>> begin

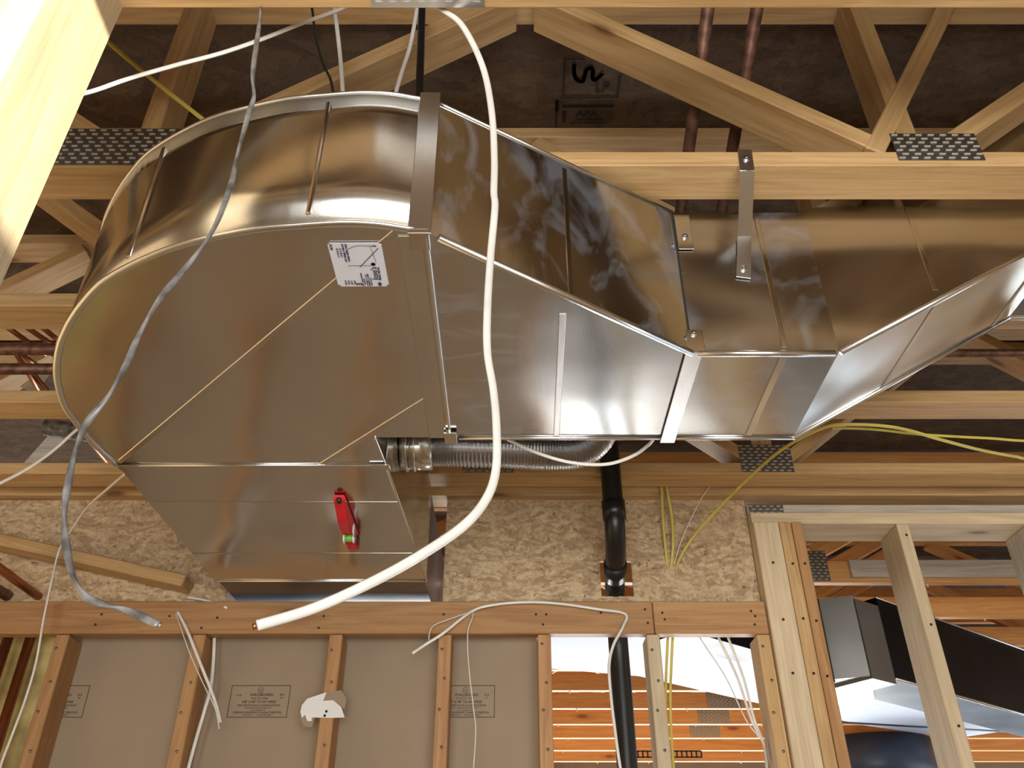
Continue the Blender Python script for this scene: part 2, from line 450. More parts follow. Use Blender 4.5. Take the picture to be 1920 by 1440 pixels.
truss(2.330, 'floor truss with a toothed plate crossed by the yellow cable', foot=0.79, group='floor trusses overhead',
      plates=[(0.70, 0.86, H + 0.004, H + 0.10), (-0.15, 0.005, H + 0.002, H + 0.035)])
truss(2.477, 'last floor truss lying directly on the strand board wall top', webs=False, group='floor trusses overhead', top=True)

# ------------------------------------------------------------------ near post at the top left, sunlit
pe1 = at_y(238, 0, 0.79); pe0 = at_y(0, 545, 0.79); pd = (pe1 - pe0) / (pe1.z - pe0.z)
off = Vector((-0.095, -0.07, 0))
post = board('timber_post', pe0 - pd * (pe0.z + CZ) + off, pe1 + pd * 0.5 + off, 0.14, 0.19, PALE, up=Vector((1, 0, 0)))
tag(post, 'sunlit near timber post crossing the top left corner', 'post')

# ------------------------------------------------------------------ framed wall
YW = 2.47
HB, HT = 0.784, 0.880
h1 = board('header_board', (-3.1, YW + 0.019, (HB + HT) / 2), (0.412, YW + 0.019, (HB + HT) / 2), HT - HB, 0.038, FIR, up=Vector((0, 1, 0)))
tag(h1, 'long reddish header board over the studs, left piece', 'header board')
h2 = board('header_board', (0.414, YW + 0.019, (HB + HT) / 2), (0.744, YW + 0.019, (HB + HT) / 2), HT - HB, 0.038, FIR, up=Vector((0, 1, 0)))
tag(h2, 'short header board piece butting against the built-up post', 'header board')
for x, z in ((-1.2, .84), (-1.21, .81), (-1.0, .835), (-.86, .83), (-.9, .80), (-.55, .835), (-.56, .80), (-.2, .84), (.26, .845), (.07, .84), (.09, .81), (.1, .84), (.39, .855), (.395, .815)): nail((x, YW, z), h1, 0.0035, INK)
for x, z in ((.44, .845), (.445, .825), (.70, .85), (.71, .835), (.705, .81)): nail((x, YW, z), h2, 0.0035, INK)
stud_info = [(-1.315, 'wall stud farthest left, beside the yellow insulation', FIR, 1.0),
             (-0.921, 'wall stud second from left, cable running down its side', FIR, 1.0),
             (-0.527, 'wall stud with torn white gypsum paper on its edge', FIR, 1.0),
             (-0.212, 'wall stud fourth from left, covering half a printed stamp', FIR, 1.0),
             (0.074, 'wall stud at the right end of the brown gypsum sheets', FIR, 1.0),
             (0.388, 'wall stud between the black pipe and the yellow cables', PALE, 1.0),
             (0.706, 'wall stud tight against the left of the built-up post', PINE, 1.0)]
for x, lab, m, _ in stud_info:
    s = board('wall_stud', (x + 0.019, YW + 0.045, -CZ), (x + 0.019, YW + 0.045, HB - 0.002), 0.089, 0.038, m, up=Vector((1, 0, 0)))
    tag(s, lab, 'wall stud', 'studs under the header')
    for q in range(5): nail((x + 0.012 + 0.01 * (q % 2), YW, HB - 0.05 - 0.09 * q + 0.02 * random.random()), s, 0.004, PLATEM)
# built-up post: three boards side by side
for x0, x1, m, lab in ((0.747, 0.824, PALE, 'wide pale board of the built-up post, left face'),
                       (0.8255, 0.862, PINE, 'middle narrow board of the built-up post'),
                       (0.864, 0.897, FIR, 'right narrow reddish board of the built-up post')):
    s = board('post_board', ((x0 + x1) / 2, YW + 0.055, -CZ), ((x0 + x1) / 2, YW + 0.055, 1.128), 0.14, x1 - x0, m, up=Vector((1, 0, 0)))
    tag(s, lab, 'post board', 'boards of the built-up post')
    for q in range(3): nail(((x0 + x1) / 2, YW - 0.0155, 1.0 - 0.16 * q - 0.03 * random.random()), s, 0.004, INK)
for x, lab in ((1.195, 'pale stud standing alone right of the built-up post'), (1.60, 'pale stud cut off by the right edge of the photo')):
    s = board('wall_stud', (x + 0.019, YW + 0.07, -CZ), (x + 0.019, YW + 0.07, 1.1285), 0.14, 0.038, GREYW if x > 1.5 else PALE, up=Vector((1, 0, 0)))
    tag(s, lab, 'wall stud', 'wide studs at right')
    for q in range(3): nail((x + 0.022, YW, 1.09 - 0.28 * q), s, 0.004, INK)
a = board('top_plate', (0.747, YW + 0.07, 1.148), (3.3, YW + 0.07, 1.148), 0.14, 0.038, PALE)
tag(a, 'lower top plate over the pale studs, grey underside', 'top plate')
b_ = board('top_plate', (0.747, YW + 0.082, 1.186), (3.3, YW + 0.082, 1.186), 0.12, 0.037, GREYW)
tag(b_, 'upper top plate in shade between plate and last truss', 'top plate')
nail_plate(0.75, 0.86, 1.170, 1.203, YW + 0.0215, b_)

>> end

Take every line containing the word "from" and copy it.

Continue the Blender Python script for this scene: part 2, from line 450. More parts follow. Use Blender 4.5. Take the picture to be 1920 by 1440 pixels.
             (-0.921, 'wall stud second from left, cable running down its side', FIR, 1.0),
             (-0.212, 'wall stud fourth from left, covering half a printed stamp', FIR, 1.0),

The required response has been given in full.